Gather from the material every line that contains the string "wide".

AVAILABLE DATA:
'''

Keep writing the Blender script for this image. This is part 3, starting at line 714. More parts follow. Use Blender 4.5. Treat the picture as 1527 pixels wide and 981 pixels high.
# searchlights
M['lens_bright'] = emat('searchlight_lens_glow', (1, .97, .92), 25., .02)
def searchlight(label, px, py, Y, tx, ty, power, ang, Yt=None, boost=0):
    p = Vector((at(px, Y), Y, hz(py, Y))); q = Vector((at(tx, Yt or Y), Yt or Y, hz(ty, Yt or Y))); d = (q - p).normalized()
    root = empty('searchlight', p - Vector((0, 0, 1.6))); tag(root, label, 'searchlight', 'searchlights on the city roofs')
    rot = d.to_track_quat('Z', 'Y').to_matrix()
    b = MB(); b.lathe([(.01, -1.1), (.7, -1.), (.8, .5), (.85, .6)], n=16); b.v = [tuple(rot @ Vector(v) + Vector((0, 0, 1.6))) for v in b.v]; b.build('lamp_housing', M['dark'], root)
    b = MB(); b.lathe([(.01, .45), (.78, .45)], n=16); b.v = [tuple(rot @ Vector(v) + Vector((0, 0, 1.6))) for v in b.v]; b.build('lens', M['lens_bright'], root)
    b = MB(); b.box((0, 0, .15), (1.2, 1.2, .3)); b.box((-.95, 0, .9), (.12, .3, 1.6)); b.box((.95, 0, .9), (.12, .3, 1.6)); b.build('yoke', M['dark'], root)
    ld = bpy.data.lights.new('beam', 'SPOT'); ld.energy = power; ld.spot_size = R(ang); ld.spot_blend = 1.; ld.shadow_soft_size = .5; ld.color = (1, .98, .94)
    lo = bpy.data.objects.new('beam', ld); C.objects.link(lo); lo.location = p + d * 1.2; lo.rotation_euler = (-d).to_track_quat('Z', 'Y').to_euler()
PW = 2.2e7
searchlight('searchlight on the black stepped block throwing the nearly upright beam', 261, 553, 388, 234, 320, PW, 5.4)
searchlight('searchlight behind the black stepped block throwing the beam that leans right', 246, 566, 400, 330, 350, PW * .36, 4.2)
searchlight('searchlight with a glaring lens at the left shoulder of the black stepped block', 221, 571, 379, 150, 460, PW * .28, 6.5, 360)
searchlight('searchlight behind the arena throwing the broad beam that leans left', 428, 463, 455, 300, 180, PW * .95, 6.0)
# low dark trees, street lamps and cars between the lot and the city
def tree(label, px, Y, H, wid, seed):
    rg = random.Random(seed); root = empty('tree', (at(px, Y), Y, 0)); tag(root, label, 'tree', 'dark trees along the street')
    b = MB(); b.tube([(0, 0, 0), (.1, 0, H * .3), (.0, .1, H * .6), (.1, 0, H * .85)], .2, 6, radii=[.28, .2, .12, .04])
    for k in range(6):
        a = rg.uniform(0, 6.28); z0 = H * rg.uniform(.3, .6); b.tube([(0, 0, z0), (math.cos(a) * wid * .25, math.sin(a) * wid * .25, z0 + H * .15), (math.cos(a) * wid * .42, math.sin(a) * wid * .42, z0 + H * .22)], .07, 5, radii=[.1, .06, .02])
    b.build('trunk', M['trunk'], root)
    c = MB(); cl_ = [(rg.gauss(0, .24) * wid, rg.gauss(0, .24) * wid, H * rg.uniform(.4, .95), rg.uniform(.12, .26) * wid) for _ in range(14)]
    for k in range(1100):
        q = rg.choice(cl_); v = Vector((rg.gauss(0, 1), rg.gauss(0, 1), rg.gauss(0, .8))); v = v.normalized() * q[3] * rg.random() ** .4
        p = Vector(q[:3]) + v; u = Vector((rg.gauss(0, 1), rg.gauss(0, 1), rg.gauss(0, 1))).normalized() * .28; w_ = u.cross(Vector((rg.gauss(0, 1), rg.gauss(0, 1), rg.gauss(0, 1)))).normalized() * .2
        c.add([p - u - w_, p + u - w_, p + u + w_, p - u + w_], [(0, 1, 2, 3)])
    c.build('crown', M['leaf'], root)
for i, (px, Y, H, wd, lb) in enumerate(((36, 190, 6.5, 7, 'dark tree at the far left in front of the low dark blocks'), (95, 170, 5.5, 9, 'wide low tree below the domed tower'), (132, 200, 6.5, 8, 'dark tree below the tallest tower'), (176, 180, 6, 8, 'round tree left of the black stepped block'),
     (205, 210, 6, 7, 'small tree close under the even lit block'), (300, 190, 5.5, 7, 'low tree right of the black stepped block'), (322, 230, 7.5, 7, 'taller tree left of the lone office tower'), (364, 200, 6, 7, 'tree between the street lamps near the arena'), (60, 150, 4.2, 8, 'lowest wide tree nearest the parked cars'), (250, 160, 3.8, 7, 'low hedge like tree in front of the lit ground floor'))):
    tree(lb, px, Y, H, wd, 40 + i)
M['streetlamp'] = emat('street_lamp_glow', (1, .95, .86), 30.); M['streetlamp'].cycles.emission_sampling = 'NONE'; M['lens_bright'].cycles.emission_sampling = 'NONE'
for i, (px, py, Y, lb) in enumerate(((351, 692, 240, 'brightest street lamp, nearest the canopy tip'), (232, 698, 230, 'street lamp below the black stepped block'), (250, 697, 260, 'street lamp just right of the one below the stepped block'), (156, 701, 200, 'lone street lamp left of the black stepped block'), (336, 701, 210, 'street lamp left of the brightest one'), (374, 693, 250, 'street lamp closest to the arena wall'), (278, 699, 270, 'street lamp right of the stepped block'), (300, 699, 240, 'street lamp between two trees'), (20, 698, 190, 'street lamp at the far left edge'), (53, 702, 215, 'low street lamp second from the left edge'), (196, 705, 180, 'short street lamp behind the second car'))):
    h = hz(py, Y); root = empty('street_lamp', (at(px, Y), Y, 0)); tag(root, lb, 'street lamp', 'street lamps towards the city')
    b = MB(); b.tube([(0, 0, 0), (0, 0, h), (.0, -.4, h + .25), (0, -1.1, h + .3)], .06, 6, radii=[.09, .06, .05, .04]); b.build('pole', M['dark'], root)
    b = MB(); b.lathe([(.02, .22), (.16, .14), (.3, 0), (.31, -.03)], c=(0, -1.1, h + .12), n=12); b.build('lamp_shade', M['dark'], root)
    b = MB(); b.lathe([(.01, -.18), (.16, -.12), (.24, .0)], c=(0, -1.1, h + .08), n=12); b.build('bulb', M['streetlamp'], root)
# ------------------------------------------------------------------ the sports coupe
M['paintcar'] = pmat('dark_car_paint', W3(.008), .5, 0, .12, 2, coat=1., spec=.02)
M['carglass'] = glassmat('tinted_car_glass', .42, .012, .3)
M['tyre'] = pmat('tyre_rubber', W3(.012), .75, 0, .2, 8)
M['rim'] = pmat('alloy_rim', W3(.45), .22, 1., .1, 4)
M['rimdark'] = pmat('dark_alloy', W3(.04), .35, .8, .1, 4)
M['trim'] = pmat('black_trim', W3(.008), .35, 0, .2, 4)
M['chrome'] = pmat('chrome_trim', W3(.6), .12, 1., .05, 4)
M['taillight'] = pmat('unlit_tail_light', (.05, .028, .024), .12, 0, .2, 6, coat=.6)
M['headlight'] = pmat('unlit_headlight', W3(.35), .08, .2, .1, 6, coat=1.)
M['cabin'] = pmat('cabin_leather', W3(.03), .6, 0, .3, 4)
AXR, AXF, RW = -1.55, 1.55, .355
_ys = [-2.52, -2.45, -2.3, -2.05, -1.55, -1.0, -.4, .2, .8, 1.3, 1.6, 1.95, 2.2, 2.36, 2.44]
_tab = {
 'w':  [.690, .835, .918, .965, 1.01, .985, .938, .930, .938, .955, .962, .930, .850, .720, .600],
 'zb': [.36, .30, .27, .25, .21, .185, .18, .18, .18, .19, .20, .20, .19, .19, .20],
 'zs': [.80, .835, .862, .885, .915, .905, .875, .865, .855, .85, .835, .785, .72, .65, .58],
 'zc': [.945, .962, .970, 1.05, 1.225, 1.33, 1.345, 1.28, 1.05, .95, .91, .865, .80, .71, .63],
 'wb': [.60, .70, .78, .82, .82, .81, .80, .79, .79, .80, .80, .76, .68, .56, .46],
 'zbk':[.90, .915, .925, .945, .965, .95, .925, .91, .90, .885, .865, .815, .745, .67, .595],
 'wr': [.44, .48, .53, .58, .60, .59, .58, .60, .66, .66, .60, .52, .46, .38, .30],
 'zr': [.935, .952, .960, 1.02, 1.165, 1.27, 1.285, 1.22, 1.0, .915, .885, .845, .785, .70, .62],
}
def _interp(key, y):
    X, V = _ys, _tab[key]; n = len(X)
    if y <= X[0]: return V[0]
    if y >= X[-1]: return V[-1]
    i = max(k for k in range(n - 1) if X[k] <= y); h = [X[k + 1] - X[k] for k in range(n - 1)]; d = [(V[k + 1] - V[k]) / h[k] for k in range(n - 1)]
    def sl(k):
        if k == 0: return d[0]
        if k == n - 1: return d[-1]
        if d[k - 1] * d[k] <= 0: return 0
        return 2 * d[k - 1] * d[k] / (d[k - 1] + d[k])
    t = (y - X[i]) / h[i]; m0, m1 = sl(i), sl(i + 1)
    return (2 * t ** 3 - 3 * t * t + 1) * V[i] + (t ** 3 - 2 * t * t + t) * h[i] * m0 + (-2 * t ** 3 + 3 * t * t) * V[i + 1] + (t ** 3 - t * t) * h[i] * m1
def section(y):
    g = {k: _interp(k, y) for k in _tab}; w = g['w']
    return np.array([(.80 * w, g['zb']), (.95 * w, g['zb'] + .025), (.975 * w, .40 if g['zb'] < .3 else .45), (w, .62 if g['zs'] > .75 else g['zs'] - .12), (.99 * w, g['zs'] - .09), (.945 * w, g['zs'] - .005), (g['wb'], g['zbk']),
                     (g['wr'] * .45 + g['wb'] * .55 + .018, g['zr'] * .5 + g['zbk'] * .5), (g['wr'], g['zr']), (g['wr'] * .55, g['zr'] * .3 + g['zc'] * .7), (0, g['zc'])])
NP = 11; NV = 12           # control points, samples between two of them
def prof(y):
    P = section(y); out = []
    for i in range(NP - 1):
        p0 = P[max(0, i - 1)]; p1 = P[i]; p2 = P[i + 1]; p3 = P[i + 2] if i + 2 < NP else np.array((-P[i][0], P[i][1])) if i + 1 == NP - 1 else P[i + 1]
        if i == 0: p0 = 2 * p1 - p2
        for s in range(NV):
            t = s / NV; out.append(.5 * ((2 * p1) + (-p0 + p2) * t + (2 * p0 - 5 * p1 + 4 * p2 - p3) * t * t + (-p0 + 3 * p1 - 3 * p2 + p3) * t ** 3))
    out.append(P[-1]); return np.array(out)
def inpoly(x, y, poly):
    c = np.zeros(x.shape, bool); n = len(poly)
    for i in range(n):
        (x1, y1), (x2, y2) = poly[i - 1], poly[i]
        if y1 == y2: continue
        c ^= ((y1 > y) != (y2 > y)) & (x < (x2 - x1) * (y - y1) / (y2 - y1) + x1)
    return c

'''

COMPLETED EXERCISE:
Keep writing the Blender script for this image. This is part 3, starting at line 714. More parts follow. Use Blender 4.5. Treat the picture as 1527 pixels wide and 981 pixels high.
for i, (px, Y, H, wd, lb) in enumerate(((36, 190, 6.5, 7, 'dark tree at the far left in front of the low dark blocks'), (95, 170, 5.5, 9, 'wide low tree below the domed tower'), (132, 200, 6.5, 8, 'dark tree below the tallest tower'), (176, 180, 6, 8, 'round tree left of the black stepped block'),
     (205, 210, 6, 7, 'small tree close under the even lit block'), (300, 190, 5.5, 7, 'low tree right of the black stepped block'), (322, 230, 7.5, 7, 'taller tree left of the lone office tower'), (364, 200, 6, 7, 'tree between the street lamps near the arena'), (60, 150, 4.2, 8, 'lowest wide tree nearest the parked cars'), (250, 160, 3.8, 7, 'low hedge like tree in front of the lit ground floor'))):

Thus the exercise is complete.